Synopsis:
Mackenzie Allen Phillips’s youngest daughter, Missy, has been abducted during a family vacation, and evidence that she may have been brutally murdered is found in an abandoned shack deep in the Oregon wilderness. Four years later, in this midst of his great sadness, Mack receives a suspicious note, apparently from God, inviting him back to that shack for a weekend. Against his better judgment he arrives at the shack on wintry afternoon and walks back into his darkest nightmare. What he finds there will change his life forever.
Review:
Books have many purposes. Some are meant to entertain. Some are meant to make us reach deep inside ourselves and uncover buried emotions. And if we’re lucky, once in a great while we come across a book that is meant to do both AND stay with us for a very long time. It touches us in such a profound way it becomes part of our fabric.
I read such a book this week. It began with tragedy, sadness. But as is true in life, the sadness was necessary to help reveal the good that is worked through it.
The Shack is a book that I cannot do justice in a simple review. To write and relay the type of emotion it evoked in me is something writers around the world struggle with daily. I’m not too proud to say I cried through parts of it. Although it began with sadness, the beginning was not the part that brought out the richest emotions in me. But even more importantly, I related to it. Not the details of Mack’s life as much as the feelings, emotions, and inner turbulence he experienced. There isn’t a person alive who hasn’t experienced much of what he experienced as far as emotions go.
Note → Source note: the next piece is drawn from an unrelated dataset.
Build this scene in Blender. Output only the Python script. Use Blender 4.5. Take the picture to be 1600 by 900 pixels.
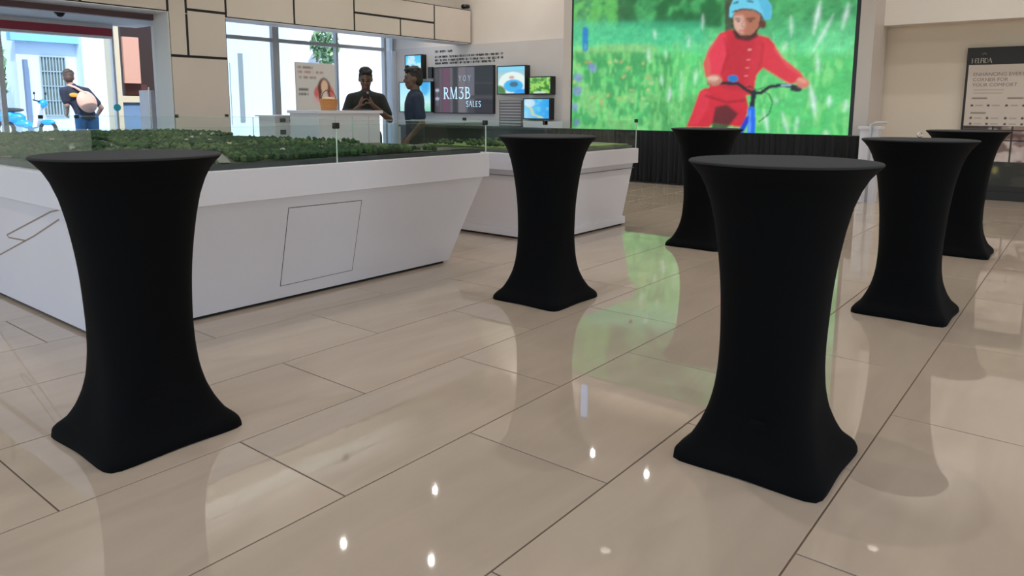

I read a review where the reader said they had a hard time with it because it was in contrast to their beliefs. I get it. Not everyone shares the same beliefs. Even people of the same denomination disagree with certain aspects of their own religion. But this book isn’t about beliefs in terms of who is right and who is wrong. It isn’t about religion of any denomination. It’s about what is right and what is wrong. It does not delve into the story of the Bible. It deals with the human condition: judgment, forgiveness, anger, etc.
The Shack is brilliantly written. I am not going to go into the actual story as I would not want to ruin a single scene ahead of you reading it, and the synopsis gives little away, but I highly recommend it. It has been made into a movie, which I have not seen and probably won’t. I tend to like the book better than the movie and I wouldn’t want seeing the movie to alter what I took away from the read. If you’re not much for reading, then I might recommend the movie as opposed to nothing at all. I doubt it’s exact in its adaption, but one would think it maintained the essence that made the book as wonderful as it is.
With almost 13,000 reviews on Amazon with a 4.7 average rating, I couldn’t agree more. This was one of the easiest 5-star reviews I’ve ever given. This is a book you will find yourself wanting to re-read.